Due to service-level agreements, industry regulations, or other business needs, companies today demand the highest possible system availability. In fact, incidents that were previously viewed as minor unplanned outages can now impact business operations severely. To address this requirement, Storage Area Networks (SANs) are designed to facilitate a high-availability environment that can help prevent (or better tolerate) system outages.

Some of the key availability benefits of SANs include built-in redundancy, dynamic failover protection, and automatic traffic rerouting capabilities. For instance, flexible connectivity options enable the development of SANs that have no single points of failure. In addition, Brocade Fabric OS software can automatically detect network problems and route traffic around any failed links to help ensure a continuous reliable path for data. Finally, SANs provide hot-plugging capabilities that enable organizations to install, configure, and bring storage online without experiencing server downtime. By combining multiple networked switches with a Fabric OS, organizations can build scalable, strategic SANs that provide extremely high availability.

With their resilient network design, SANs are much better than traditional direct-attached storage at tolerating failure scenarios to prevent system outages. SANs offer built-in redundancy, dynamic failover protection, automatic traffic rerouting capabilities, clustering, and other vital functions. These features meet high-availability demands imposed by service-level agreements, industry regulations, and other business requirements.

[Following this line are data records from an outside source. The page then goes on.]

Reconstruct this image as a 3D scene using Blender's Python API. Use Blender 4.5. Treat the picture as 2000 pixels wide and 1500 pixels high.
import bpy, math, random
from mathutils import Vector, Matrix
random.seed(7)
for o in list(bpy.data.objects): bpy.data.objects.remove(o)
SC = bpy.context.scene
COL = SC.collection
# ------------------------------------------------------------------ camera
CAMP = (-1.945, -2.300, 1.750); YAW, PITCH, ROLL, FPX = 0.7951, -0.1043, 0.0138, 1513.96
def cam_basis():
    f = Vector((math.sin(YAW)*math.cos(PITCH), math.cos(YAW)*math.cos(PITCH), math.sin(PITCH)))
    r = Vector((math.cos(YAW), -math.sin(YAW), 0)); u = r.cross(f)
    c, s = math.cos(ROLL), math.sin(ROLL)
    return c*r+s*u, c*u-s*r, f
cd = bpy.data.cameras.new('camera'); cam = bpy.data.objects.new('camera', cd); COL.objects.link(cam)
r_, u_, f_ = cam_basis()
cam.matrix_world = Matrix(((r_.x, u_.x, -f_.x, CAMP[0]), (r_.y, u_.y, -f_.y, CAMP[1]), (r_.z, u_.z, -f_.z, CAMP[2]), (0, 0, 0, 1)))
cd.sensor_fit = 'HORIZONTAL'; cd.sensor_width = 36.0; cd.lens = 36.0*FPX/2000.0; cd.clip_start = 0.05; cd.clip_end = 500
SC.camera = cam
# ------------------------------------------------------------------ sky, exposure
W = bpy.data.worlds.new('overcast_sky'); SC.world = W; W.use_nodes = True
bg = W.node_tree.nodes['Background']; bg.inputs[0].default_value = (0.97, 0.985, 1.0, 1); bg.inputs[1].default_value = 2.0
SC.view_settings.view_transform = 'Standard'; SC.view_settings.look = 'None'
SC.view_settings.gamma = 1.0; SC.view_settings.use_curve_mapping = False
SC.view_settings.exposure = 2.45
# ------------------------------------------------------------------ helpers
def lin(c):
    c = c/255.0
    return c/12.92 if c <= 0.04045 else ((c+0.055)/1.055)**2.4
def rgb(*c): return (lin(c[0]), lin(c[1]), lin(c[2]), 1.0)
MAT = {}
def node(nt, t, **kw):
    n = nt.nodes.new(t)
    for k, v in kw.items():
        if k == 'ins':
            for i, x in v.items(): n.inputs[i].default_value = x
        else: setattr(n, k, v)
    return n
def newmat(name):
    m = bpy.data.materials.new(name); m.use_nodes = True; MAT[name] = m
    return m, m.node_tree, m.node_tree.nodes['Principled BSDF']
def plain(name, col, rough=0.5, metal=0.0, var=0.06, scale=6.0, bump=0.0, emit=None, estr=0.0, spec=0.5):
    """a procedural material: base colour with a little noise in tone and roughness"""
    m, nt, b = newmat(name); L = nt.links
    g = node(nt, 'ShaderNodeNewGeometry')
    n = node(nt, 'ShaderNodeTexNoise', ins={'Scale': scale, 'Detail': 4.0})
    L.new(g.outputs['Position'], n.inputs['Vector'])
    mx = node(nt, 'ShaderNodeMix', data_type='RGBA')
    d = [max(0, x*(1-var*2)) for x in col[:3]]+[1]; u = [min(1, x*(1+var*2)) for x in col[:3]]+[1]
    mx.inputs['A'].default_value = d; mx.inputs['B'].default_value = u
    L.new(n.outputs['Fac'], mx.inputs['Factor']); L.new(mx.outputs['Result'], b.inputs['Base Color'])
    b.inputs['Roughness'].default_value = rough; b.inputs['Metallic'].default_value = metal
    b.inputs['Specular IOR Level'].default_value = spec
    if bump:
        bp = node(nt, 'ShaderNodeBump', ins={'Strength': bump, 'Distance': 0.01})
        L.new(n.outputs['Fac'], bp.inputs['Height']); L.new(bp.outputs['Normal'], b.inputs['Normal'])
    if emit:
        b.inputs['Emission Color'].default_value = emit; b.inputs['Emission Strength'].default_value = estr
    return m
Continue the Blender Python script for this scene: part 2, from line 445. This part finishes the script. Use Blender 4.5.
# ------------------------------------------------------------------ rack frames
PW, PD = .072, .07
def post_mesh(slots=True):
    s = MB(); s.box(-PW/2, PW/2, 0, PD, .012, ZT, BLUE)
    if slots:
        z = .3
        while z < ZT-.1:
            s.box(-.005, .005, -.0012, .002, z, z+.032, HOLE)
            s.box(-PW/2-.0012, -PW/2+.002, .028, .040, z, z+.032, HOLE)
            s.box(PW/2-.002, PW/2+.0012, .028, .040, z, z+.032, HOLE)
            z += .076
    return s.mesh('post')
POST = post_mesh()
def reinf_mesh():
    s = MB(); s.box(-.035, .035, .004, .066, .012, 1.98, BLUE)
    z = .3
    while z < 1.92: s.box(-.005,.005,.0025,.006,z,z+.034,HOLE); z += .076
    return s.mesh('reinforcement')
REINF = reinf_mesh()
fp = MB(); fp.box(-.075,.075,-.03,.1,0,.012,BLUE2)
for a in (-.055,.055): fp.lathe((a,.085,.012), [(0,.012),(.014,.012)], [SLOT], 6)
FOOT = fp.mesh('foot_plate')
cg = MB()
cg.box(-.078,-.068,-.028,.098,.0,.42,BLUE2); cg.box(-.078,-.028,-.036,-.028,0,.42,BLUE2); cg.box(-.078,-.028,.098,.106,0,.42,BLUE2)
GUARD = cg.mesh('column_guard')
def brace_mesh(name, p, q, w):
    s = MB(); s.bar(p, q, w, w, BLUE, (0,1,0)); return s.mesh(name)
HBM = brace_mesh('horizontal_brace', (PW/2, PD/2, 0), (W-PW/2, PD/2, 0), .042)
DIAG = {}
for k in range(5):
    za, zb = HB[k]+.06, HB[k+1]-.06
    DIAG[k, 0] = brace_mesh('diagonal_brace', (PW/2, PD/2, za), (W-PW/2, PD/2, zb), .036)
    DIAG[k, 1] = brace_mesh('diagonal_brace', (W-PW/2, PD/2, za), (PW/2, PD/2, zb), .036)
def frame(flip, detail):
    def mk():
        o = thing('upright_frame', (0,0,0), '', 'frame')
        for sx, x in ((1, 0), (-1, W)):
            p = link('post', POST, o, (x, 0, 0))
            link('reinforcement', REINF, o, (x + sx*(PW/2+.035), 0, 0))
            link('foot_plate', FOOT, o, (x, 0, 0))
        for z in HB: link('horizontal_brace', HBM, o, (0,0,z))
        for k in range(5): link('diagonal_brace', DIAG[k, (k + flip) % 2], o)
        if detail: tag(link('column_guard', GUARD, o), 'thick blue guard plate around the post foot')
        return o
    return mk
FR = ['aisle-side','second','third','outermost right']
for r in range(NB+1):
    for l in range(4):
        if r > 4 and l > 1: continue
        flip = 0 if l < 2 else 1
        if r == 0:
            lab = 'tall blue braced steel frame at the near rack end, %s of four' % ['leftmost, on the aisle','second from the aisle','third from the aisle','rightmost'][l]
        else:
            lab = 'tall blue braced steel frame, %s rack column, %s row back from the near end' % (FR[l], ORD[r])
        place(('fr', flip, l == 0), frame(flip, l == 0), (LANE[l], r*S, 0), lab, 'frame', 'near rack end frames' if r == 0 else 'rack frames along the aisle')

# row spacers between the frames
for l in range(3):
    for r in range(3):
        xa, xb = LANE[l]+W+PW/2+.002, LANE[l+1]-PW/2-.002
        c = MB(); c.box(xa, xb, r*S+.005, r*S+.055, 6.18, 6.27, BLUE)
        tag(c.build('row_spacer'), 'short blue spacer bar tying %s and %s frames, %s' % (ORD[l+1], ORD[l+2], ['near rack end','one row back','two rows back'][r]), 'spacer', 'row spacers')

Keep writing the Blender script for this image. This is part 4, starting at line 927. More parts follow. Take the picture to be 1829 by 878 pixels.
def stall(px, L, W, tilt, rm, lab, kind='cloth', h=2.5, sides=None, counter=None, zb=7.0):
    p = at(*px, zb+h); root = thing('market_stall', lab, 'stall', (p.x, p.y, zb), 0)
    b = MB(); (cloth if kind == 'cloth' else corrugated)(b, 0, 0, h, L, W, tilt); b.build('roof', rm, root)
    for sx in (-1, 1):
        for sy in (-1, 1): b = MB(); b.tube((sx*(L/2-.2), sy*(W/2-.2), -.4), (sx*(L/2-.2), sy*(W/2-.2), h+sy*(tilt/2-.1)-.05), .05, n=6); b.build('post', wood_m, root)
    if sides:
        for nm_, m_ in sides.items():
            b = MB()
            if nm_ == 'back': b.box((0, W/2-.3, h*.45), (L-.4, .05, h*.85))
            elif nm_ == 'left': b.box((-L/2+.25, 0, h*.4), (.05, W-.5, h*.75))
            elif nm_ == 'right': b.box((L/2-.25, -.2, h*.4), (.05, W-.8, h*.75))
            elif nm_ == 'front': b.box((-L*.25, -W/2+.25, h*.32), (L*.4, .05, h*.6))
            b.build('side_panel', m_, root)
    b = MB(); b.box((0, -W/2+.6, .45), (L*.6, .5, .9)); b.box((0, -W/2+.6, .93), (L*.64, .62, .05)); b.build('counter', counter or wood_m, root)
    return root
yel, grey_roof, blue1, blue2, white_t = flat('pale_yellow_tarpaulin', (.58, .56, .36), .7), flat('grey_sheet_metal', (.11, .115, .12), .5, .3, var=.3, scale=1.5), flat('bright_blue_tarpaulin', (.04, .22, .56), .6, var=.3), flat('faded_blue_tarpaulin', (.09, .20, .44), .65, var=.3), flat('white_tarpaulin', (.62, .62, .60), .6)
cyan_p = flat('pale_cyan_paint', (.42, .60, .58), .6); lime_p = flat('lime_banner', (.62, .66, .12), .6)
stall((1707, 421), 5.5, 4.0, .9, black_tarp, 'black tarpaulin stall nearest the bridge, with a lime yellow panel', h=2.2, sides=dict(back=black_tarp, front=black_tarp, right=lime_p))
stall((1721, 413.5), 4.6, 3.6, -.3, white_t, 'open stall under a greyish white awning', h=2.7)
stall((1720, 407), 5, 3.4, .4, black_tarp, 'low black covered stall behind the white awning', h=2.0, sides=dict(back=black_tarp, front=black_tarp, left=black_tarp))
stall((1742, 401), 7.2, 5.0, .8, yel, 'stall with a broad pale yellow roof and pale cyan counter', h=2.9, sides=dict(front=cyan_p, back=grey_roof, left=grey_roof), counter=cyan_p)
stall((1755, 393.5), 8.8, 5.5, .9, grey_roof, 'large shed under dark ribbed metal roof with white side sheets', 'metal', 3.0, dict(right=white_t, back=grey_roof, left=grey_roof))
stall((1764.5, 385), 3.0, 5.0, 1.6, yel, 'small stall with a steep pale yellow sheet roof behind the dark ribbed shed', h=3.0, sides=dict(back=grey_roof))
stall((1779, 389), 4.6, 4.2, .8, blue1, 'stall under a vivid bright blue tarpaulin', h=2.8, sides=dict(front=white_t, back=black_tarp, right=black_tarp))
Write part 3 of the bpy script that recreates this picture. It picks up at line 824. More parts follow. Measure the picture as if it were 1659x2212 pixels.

• Eliminate single points of failure through the network
• Prevent system outages with dynamic failover protection and automatic traffic rerouting
• Support "five-nines" availability with real-time installation and configuration
• Support high-availability operations by enhancing clustering implementations

SANs can also support high-availability operations by enhancing clustering implementations. Clustering is typically used to ensure that applications continue to run in the event of a host server failure. Traditional, non-SAN clustered environments typically include two servers sharing disk storage. If one server fails, the other server assumes the failed server's workload and continues running the application. The failover server accesses the data through the shared disk. This represents a relatively inflexible design because it is usually limited to two servers sharing storage with the failover server often remaining idle until pressed into duty. In addition, the servers and storage devices are usually located near each other, which provides only limited protection against disasters.

Figure 6. A high-availability clustering model with switch failover capabilities

With SAN clustering, many more servers can share SAN-attached storage. In some implementations, any server can handle the additional workload when one server is unavailable, thus ensuring that there are no idle server resources (see Figure 1). Longer distances between devices also facilitate a more effective disaster recovery plan.

A large telecommunications company employed a SAN infrastructure with a VERITAS Cluster Server and Brocade switches to create an environment with extremely high data and application availability. Before the SAN was deployed, the implementation included three clusters, each with two Sun servers. Resources were being wasted because there were three idle failover servers and neither the application load nor data was shared between clusters. The SAN implementation required just half the storage resources and only three servers (instead of six), any of which can assume a failing server's workload. Today, the company can efficiently manage its SAN by dynamically allocating storage and applications, and by performing non-disruptive server and storage maintenance.